15 Nisan’da geçirdiği göğüs ağrısıyla hastaneye kaldırıldı. 12 saatlik ameliyat, ardından yoğun bakım… Memleket, nefesini tuttu. “Dayan Sırrı Abi,” dedi herkes. Ama 3 Mayıs 2025’te, saat 16:10’da gözlerini yumdu.

O'nun gidişi, bir siyasetçinin değil; bu toprakların vicdanının gidişi gibi.

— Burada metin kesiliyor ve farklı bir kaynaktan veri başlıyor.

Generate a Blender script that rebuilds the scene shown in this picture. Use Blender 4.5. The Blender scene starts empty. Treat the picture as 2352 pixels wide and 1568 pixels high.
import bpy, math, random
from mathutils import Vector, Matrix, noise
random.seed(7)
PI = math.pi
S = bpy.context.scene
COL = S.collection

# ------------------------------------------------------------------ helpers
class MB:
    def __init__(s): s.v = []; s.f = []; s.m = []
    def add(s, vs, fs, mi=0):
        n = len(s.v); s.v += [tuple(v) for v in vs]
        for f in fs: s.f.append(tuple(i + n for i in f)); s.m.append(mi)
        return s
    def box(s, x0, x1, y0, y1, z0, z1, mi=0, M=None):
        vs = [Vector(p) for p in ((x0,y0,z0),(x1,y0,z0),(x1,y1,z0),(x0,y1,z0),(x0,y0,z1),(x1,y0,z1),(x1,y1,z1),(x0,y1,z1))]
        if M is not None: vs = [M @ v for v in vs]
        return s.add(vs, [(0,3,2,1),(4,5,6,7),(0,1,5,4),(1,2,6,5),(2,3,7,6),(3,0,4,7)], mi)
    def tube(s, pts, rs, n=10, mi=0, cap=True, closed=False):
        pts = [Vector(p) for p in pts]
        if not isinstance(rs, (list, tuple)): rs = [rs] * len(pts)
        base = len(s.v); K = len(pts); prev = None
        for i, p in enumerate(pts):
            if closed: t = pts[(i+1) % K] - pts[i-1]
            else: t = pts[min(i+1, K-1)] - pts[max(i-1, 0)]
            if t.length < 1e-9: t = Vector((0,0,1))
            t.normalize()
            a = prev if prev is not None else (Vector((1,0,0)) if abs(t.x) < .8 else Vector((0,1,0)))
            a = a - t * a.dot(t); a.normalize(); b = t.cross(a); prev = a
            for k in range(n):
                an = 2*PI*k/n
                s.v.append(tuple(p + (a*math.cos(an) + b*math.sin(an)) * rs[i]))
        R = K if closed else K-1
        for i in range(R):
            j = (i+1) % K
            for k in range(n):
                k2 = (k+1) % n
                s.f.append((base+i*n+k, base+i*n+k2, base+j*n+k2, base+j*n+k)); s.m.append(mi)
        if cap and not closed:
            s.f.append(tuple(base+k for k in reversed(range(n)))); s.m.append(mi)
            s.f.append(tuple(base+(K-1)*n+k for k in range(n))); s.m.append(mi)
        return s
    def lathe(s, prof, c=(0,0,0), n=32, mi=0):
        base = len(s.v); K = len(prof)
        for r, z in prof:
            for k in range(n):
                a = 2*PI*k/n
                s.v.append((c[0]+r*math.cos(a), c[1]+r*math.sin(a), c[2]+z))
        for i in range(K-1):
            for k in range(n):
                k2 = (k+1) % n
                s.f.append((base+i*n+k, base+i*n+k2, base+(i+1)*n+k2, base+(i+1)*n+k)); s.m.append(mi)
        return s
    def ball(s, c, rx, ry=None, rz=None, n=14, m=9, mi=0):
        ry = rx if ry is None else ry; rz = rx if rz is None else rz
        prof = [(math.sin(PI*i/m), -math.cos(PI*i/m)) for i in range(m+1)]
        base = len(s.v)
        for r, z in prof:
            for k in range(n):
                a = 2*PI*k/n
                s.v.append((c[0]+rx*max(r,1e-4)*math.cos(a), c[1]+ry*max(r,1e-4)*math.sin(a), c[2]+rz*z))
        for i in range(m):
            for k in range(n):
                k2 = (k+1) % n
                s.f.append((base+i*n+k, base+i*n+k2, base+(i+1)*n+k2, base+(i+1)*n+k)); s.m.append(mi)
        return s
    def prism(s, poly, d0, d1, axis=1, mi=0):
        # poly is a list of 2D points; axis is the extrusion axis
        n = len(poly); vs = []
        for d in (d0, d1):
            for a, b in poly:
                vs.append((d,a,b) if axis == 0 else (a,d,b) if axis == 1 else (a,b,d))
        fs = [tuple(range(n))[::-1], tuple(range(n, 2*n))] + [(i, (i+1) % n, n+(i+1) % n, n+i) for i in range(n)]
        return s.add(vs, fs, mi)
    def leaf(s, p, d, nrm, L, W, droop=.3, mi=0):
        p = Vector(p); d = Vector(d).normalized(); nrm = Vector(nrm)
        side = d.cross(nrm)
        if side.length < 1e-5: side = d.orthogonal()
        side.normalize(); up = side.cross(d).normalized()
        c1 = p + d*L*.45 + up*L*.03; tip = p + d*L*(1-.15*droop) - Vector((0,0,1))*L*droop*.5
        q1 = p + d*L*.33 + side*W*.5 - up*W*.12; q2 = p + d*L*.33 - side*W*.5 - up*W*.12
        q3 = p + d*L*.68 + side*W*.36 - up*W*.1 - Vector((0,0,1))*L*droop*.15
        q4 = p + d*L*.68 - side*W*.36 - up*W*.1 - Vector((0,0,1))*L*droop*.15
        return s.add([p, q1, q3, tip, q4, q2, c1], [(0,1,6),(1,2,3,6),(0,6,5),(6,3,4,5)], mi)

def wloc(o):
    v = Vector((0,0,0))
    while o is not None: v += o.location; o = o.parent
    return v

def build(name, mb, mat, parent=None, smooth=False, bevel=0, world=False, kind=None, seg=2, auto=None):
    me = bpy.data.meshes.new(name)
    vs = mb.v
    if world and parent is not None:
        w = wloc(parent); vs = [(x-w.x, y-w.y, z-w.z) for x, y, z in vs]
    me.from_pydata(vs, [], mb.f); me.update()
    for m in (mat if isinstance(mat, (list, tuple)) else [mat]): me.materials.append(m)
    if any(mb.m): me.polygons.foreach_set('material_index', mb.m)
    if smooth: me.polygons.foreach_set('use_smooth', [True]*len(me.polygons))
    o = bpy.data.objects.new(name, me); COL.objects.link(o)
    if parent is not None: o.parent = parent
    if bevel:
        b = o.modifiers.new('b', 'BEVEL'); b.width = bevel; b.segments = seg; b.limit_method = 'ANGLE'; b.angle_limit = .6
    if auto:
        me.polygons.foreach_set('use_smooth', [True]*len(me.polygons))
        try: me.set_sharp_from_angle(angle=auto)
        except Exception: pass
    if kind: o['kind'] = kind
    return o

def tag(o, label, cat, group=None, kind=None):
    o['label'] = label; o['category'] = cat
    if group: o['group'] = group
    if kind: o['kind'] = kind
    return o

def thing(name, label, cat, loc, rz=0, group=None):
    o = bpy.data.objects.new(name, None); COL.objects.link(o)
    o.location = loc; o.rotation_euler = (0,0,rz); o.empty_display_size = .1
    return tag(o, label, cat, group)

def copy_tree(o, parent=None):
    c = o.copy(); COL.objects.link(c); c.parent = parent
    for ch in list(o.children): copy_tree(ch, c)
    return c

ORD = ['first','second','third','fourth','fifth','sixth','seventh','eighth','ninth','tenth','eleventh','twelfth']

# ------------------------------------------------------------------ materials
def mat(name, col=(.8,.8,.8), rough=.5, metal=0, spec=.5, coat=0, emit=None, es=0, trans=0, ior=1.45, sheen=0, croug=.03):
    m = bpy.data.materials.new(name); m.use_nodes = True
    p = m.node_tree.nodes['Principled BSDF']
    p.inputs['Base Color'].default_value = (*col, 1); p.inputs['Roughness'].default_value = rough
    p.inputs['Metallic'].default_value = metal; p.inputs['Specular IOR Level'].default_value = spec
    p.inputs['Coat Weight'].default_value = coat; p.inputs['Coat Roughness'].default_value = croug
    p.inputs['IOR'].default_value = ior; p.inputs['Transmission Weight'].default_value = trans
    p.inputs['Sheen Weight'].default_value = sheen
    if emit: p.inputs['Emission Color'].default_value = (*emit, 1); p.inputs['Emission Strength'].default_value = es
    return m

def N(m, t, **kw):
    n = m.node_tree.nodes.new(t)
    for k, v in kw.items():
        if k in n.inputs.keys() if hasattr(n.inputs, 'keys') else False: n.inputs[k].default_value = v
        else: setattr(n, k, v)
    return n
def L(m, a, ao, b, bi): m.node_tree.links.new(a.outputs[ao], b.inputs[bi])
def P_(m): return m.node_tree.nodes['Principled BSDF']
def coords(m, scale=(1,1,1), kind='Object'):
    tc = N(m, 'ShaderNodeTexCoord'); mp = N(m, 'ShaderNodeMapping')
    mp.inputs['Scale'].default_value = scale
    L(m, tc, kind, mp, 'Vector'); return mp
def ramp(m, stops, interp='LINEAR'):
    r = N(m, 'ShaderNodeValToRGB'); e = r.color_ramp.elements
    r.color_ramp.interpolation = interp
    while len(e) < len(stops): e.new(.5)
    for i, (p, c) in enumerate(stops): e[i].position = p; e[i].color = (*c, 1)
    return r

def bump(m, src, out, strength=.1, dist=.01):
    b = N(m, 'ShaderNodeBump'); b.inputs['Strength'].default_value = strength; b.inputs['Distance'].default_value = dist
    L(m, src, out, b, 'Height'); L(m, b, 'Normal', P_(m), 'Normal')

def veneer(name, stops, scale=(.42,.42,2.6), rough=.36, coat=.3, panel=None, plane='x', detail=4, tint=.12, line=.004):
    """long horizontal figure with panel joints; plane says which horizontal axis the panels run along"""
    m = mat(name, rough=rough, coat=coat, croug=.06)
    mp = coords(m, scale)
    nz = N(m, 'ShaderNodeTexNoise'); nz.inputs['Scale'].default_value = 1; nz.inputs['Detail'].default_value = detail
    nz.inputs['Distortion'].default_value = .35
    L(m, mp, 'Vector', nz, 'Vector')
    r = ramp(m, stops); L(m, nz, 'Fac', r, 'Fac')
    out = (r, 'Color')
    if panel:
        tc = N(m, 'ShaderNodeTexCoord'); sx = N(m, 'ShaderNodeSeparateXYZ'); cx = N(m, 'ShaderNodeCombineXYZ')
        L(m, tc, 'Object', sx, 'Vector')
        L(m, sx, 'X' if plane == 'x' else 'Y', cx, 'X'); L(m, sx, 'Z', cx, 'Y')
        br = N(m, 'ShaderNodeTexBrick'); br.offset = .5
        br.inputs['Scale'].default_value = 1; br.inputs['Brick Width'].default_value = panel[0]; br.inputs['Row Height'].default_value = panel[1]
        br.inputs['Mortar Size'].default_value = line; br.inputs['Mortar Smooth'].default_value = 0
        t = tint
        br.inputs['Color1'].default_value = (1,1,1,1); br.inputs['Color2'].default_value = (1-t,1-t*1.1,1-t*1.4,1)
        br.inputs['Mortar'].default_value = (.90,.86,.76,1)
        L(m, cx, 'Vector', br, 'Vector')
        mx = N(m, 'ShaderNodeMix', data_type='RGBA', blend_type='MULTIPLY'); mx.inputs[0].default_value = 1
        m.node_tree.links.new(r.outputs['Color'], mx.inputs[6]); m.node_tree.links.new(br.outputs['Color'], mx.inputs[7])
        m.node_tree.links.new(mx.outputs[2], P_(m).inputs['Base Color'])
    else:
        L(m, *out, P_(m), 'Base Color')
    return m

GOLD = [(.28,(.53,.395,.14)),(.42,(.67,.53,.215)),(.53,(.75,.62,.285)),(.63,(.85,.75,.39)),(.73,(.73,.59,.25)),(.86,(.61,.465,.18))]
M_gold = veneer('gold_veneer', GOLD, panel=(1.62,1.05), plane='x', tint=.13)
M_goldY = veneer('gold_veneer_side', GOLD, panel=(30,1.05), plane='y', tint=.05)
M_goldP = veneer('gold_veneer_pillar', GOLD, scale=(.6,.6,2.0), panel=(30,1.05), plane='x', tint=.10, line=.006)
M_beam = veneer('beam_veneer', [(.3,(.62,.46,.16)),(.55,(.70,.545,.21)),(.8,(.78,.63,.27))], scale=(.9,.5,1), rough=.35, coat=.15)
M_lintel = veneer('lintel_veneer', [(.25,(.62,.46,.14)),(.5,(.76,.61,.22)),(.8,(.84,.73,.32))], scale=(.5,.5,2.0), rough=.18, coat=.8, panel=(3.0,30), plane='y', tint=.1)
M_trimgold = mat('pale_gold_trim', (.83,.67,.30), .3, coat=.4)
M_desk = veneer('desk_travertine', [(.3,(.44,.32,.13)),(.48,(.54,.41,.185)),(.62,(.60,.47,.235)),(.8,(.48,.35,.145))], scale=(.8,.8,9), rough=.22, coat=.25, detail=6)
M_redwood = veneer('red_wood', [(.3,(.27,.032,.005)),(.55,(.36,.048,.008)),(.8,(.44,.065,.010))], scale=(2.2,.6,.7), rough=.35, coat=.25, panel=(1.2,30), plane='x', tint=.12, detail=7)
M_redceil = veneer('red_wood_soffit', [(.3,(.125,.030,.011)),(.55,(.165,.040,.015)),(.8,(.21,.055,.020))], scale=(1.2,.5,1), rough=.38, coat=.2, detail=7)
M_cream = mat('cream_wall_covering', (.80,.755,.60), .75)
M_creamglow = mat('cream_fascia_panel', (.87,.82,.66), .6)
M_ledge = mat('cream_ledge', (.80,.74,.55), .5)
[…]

X’te, sokakta, ekranlarda, herkesin bir Sırrı Süreyya anısı vardı. Biri, “Onun gülüşüne, esprilerine ihtiyacımız var. Sakın gitme” diyordu. Bir başkası, “Türkiye’de herkes kavgayı sever ama barış için yorulan azdır” diye yazdı.

O'nun vedası, “bir güzel adamı kaybettik”ten ibaret değil. O, sözüyle de duruşuyla da bu memleketin derdine talip oldu. Kavganın içinden çıktı ama hiç çamura batmadı. Direndi, mizahla direnç arasında bir yol açtı. Bu yüzden milyonlarca kişi onun arkasından bakıyor şimdi.

Sırrı Süreyya Önder bir film sahnesi gibiydi. Hem oyuncu, hem yazar, hem yönetmendi. Şimdi sahne kapandı belki, ama hikâyesi sürüyor.

“Vasiyet” değeri taşıyan bir cümleyle, kızı Ceren’in gözyaşları arasında okuduğu veda mektubunda yeniden belirdi sesi, taşıdığı hikayenin ağırlığıyla: “Şimdi öfkelenmek istiyorum. ‘İki hafta sonra barış protokolü imzalanacak, sonra rahatız, ameliyat da olacağım. İki haftada ne olacak?’ demene kızmak istiyorum.”

Sırrı’nın “yaşamına mal oldu” diyebileceğimiz o protokol, o ‘iki haftalık barış’ hâlâ askıda. Bu sorumluluğu yerine getirmek, ona en güzel veda olur. O'nu tanıyıp tanışmayan milyonlardan biri olarak, şunu biliyoruz: O sahne bir gün yine açılacak. Ve belki biri O’nun usulüyle, çayını alıp şöyle diyecek: “Barış dedim, n’aber dediler.”